Özellikle Almanya, bu karşı ülkelerin lideri olarak beklenmeyen çıkışlar yapmış, MAP statüsüne karşı kendine has bazı görüşler ortaya atmış bulunuyor ve bununla kararsız ülkeleri kendi yanına çekmeye çalışıyor. Esasen Almanya'nın Ukrayna ve Gürcistan'ın üyelikleri konusundaki tavrı, bugün çok iyi bir durumda bulunan Almanya-Rusya ilişkilerinden kaynaklanıyor. Esasen Fransa da benzer görüşte; hatta daha da ileri giderek Başbakan Fillion'un ağzından önceki gün Ukrayna ve Gürcistan'ın üyeliklerinin Avrupa ve Rusya arasındaki güçler dengesini bozacağını açıklamış bulunuyor. Bu ülke de Rusya ile ilişkilerin zarar görmemesi için Almanya'nın yanında yer alıyor. Bu bakımdan hem Almanya'nın ve hem de Fransa'nın zirvede bu tavırlarını devam ettireceği, geri adım atmalarının pek mümkün görülmediği şimdiden söylenebilir.

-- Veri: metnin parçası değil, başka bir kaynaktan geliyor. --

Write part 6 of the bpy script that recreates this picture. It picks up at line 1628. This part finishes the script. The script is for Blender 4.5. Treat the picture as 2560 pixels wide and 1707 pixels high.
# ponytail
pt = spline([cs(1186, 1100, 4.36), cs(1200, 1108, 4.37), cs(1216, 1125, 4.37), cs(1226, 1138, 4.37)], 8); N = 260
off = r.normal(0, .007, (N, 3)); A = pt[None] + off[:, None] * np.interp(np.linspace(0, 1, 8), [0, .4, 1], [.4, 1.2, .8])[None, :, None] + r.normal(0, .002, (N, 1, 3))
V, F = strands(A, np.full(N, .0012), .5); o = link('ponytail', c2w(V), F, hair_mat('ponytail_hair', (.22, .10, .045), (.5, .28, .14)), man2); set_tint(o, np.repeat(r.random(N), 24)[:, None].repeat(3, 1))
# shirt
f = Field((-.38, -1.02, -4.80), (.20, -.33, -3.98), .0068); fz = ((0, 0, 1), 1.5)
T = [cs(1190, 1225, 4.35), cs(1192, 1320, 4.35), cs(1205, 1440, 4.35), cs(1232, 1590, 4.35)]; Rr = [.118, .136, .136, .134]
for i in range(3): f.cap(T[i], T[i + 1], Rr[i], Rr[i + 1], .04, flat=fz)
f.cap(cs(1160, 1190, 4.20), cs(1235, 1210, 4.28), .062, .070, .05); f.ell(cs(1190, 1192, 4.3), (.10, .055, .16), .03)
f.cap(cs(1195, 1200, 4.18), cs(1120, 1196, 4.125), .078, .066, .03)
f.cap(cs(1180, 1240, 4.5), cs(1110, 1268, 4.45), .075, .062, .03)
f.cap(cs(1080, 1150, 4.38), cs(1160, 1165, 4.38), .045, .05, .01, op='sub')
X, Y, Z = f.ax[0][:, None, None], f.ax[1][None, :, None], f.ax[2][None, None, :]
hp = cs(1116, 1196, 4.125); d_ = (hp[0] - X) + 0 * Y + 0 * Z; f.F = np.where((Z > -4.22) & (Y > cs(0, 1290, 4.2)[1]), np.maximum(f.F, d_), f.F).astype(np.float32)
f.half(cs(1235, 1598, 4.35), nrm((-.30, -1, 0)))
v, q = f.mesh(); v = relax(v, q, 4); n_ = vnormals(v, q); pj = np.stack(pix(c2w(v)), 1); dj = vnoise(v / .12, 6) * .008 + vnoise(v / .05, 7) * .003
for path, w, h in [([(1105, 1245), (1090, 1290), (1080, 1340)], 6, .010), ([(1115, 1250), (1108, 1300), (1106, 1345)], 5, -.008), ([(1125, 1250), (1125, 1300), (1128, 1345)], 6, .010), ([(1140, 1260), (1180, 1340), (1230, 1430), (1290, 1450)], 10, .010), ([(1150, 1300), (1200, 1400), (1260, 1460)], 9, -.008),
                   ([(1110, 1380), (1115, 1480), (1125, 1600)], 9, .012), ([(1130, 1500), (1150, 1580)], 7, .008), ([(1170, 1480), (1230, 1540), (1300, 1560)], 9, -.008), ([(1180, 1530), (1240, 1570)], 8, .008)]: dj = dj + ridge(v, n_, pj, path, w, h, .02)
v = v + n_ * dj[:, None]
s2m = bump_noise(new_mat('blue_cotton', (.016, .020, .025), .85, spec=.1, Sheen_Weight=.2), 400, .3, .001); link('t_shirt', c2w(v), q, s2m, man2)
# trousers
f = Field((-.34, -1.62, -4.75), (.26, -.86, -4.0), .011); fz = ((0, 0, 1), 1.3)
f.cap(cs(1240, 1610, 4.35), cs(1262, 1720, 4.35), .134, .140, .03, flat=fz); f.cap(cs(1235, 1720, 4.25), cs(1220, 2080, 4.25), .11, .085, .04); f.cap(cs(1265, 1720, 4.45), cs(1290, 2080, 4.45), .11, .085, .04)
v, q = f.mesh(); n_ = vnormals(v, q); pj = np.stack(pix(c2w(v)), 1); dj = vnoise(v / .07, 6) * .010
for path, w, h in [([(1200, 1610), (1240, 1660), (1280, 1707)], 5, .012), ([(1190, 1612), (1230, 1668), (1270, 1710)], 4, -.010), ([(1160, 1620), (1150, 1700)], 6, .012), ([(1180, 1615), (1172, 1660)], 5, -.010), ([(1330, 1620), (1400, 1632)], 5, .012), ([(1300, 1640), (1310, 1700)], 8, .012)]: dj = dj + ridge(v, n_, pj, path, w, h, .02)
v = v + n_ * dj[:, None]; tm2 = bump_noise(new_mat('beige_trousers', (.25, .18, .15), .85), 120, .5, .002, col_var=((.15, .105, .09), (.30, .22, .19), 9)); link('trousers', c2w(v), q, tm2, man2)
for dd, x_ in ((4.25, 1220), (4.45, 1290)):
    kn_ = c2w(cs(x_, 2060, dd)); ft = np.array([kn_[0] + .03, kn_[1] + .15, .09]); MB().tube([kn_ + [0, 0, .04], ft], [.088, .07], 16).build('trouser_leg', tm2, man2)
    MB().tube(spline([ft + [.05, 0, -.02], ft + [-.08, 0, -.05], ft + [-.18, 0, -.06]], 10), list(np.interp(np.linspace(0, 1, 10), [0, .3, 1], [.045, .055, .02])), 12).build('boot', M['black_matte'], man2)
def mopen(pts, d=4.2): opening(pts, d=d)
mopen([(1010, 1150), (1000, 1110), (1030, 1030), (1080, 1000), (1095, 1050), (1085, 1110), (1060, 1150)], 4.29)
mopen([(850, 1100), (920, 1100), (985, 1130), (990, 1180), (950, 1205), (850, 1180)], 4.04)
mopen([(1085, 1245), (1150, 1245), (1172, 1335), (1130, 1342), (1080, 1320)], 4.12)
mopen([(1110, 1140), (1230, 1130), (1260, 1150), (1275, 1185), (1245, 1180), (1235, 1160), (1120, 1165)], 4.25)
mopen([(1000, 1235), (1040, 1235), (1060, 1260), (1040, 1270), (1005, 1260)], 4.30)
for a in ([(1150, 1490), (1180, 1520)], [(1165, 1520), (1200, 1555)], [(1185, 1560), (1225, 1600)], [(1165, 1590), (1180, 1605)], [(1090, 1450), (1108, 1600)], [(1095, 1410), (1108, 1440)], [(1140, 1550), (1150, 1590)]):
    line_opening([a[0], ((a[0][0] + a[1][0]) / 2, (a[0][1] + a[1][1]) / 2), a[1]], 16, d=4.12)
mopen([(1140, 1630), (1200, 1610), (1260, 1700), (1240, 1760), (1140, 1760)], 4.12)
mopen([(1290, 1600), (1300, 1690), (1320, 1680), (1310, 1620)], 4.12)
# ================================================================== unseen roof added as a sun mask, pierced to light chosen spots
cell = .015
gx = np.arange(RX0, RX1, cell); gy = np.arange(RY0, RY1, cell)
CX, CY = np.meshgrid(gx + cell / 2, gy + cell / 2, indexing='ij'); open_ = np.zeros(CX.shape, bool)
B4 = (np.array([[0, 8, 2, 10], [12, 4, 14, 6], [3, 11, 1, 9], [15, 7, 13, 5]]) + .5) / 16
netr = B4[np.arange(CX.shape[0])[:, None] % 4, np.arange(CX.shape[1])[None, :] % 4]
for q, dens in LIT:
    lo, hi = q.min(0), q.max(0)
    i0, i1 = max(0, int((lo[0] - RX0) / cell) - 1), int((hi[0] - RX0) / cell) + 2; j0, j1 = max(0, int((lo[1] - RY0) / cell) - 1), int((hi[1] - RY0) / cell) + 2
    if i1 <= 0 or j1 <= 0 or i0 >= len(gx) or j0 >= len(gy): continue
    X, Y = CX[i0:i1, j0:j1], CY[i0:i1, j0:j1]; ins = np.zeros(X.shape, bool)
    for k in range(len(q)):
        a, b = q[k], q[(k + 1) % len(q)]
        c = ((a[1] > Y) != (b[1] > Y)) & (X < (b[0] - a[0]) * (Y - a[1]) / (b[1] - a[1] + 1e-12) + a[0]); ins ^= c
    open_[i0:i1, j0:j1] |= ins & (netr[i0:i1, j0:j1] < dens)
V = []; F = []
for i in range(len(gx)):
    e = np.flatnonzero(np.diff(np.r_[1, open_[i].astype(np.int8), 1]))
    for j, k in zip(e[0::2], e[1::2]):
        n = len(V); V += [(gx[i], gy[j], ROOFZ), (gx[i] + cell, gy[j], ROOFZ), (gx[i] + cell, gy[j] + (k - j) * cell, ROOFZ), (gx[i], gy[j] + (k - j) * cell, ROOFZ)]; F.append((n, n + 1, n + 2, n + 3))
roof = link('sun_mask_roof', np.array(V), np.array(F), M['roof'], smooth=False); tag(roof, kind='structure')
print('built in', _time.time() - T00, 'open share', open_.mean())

Diğer yandan NATO'nun en büyük gücü Amerika'nın, Ukrayna ve Gürcistan'ın üyeliklerine tam destek verdiği, Amerika'nın bundan vazgeçmeyeceği de bugünden belli. Nitekim, en son olarak Başkan Bush önceki gün Kiev'de iki ülkenin üyeliklerini sonuna kadar destekleyeceğini söylemişti.

Ukrayna-Gürcistan konusuna ilaveten tabii bir de Makedonya'nın üyelik durumu var. Yunanistan isim dolayısıyla bu ülkenin üyeliğini veto edebilir. Kısacası, tartışma ve bölünmelerin hâkim olacağı zirve, gerçekten de zor bir zirve olacak.